Fractional Part Double Summations

Solution 1:

Let $a, b$ and $c$ be positive integers with no common factor, i.e., $\gcd(a,b,c) = 1$. Define $a^{\prime} = \gcd(b,c)$, $b^{\prime} = \gcd(c,a)$, $c^{\prime} = \gcd(a,b)$ and $d = a^{\prime} b^{\prime} c^{\prime}$.

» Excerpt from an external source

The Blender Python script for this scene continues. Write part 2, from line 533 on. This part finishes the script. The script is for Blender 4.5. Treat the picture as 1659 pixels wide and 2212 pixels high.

The following identity holds: \begin{align} \sum_{i = 0}^{at} \sum_{j = 0}^{\lfloor b(t-i/a) \rfloor} \left \lbrace c \left( t - \frac{i}{a} - \frac{j}{b} \right) \right \rbrace = \tfrac{ab -d }{4} t^{2} + \gamma t \end{align} where $t \in \mathbb{Z}_{\geq 0}$ and \begin{align} \gamma & = a^{\prime} \ \mathfrak{s}(\tfrac{bc}{d},\tfrac{aa^{\prime}}{d}) + b^{\prime} \ \mathfrak{s}(\tfrac{ca}{d},\tfrac{bb^{\prime}}{d}) + c^{\prime} \ \mathfrak{s}(\tfrac{ab}{d}, \tfrac{cc^{\prime}}{d}) + \tfrac{1}{4}(a - a^{\prime} + b - b^{\prime} + c^{\prime} ) - \tfrac{a^{2} b^{2} + c^{2} (c^{\prime})^{2} + d^{2}}{12 a b c}. \end{align} Here, $\mathfrak{s}(p,q) = \tfrac{1}{4q} \sum_{k = 1}^{q-1} \cot(\tfrac{\pi k}{q}) \cot( \tfrac{\pi k p}{q} )$ is the standard Dedekind sum. This more general identity simplifies to the identity above (in the post) as well as $$ \sum_{i = 0}^{at} \sum_{j = 0}^{\lfloor t - i/a \rfloor} \left \lbrace c \left( t- \frac{i}{a} - j \right) \right \rbrace = \frac{t(t+1)}{4} (a - \gcd(a,c)), $$ after an application of the Dedekind Sum Reciprocity Law and taking $b = 1$.